- TO DO:
Retype each line of the listing below, from the first through the one holding "COL = scene.collection", with no other lines.

- SOURCE EXCERPT:
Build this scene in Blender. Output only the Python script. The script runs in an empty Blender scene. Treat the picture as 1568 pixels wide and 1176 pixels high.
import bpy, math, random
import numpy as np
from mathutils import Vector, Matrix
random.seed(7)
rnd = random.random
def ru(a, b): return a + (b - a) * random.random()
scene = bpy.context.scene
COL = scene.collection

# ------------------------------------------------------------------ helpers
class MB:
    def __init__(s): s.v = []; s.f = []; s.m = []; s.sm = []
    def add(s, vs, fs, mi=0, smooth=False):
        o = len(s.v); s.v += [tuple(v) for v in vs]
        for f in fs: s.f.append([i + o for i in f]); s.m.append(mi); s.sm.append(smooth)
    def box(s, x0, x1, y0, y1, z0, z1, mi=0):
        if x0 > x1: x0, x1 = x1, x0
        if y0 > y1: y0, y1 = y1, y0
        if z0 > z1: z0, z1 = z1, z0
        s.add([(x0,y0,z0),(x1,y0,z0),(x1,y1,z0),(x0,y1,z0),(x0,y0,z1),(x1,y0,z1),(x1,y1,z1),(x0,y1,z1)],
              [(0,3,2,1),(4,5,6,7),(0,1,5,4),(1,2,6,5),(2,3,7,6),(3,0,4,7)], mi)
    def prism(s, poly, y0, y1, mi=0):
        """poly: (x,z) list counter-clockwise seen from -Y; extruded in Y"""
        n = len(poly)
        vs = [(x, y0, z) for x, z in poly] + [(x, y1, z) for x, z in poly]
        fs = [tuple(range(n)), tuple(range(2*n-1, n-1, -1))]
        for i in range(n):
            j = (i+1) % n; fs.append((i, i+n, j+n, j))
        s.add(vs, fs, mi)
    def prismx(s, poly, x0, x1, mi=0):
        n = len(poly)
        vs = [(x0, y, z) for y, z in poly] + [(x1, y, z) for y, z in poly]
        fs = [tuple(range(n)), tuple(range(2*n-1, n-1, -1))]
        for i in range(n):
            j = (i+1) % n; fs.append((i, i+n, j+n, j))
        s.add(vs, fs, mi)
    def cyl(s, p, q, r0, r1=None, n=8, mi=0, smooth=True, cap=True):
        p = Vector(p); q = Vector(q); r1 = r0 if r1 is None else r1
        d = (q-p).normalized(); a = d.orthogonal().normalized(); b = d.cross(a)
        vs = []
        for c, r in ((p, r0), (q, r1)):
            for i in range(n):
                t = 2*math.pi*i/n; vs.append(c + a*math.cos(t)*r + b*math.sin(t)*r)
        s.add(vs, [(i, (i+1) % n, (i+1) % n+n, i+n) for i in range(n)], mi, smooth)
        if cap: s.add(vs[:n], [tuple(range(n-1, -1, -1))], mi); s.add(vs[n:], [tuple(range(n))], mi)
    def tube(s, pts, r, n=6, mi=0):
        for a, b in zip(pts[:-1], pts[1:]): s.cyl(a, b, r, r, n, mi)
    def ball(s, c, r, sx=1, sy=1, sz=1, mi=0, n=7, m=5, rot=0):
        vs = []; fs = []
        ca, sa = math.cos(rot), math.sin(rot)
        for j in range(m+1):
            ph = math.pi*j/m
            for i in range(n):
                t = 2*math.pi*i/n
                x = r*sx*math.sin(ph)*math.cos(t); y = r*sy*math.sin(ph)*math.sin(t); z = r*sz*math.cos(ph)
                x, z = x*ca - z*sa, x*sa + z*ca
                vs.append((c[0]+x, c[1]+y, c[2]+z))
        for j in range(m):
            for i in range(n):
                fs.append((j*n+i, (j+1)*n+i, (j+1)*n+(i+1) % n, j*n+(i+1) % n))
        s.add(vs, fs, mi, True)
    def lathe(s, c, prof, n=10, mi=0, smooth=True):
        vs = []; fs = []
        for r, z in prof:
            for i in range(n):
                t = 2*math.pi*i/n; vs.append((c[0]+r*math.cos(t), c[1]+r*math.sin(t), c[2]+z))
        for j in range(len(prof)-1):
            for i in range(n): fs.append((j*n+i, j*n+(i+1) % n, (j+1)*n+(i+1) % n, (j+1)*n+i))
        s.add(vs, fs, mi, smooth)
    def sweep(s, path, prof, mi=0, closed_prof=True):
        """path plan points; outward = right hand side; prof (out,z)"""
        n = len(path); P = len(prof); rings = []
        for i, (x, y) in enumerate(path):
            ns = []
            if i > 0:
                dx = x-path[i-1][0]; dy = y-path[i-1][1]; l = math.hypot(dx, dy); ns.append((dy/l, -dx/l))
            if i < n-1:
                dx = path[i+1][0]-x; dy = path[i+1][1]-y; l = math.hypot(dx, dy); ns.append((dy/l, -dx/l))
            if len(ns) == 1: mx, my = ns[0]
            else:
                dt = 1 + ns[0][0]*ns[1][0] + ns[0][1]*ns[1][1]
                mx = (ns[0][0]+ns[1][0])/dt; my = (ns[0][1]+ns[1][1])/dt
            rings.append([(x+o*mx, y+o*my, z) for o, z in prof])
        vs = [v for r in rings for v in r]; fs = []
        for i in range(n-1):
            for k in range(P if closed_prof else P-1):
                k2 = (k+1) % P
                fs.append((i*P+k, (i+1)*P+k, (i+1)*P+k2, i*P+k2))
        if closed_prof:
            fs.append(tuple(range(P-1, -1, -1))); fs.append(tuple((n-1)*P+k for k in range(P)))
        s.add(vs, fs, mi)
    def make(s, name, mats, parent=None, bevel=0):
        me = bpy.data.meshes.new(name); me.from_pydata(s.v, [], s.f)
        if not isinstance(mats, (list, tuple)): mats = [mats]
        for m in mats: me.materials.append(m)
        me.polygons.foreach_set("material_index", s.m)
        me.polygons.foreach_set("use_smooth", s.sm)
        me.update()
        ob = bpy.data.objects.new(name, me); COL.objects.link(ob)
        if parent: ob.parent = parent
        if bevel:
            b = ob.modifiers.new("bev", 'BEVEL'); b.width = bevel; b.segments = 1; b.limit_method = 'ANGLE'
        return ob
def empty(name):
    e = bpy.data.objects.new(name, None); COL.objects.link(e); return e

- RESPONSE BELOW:
Build this scene in Blender. Output only the Python script. The script runs in an empty Blender scene. Treat the picture as 1568 pixels wide and 1176 pixels high.
import bpy, math, random
import numpy as np
from mathutils import Vector, Matrix
random.seed(7)
rnd = random.random
def ru(a, b): return a + (b - a) * random.random()
scene = bpy.context.scene
COL = scene.collection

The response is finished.